Kata “مِنْ” dalam “لِنُرِيَهُ مِنْ آيَاتِنَا”
bermakna tab’idh (sebagian). Ada banyak hal menakjubkan yang dilihat
pada malam itu. Ada banyak pula tanda-tanda (ayat-ayat) yang membuktikan
kekuasaan Allah. Di antaranya adalah perjalanan Isra’ hanya terjadi dalam waktu
yang sekejap di mana normalnya ketika itu adalah membutuhkan waktu satu bulan.
Dhamir pada kalimat “إِنَّهُ هُوَ السَّمِيعُ
الْبَصِيرُ” adalah kembali pada lafal Jalalah (Allah). Sebagian
peneliti mengatakan bahwa mungkin juga dhamir tersebut kembali pada kata
“عَبْدِهِ”, yakni Nabi
SAW. Karena beliau mendengar kalam Allah dan melihat Dzat-Nya.

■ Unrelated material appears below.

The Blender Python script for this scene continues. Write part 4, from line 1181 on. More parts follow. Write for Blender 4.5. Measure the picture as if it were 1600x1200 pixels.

*Penulis adalah warga Pondok Buntet Pesantren
*Penulis adalah warga Pondok Buntet Pesantren
[1] Sebuah resume dari kitab Wahuwa Bil Ufuq
al-A’la karya As-Sayyid Muhammad bin Alawy Al-Maliki Al-Hasani (w. 2004 M)
[2] Hadis
riwayat An-Nasa’i, Ibn Majah dan lainnya.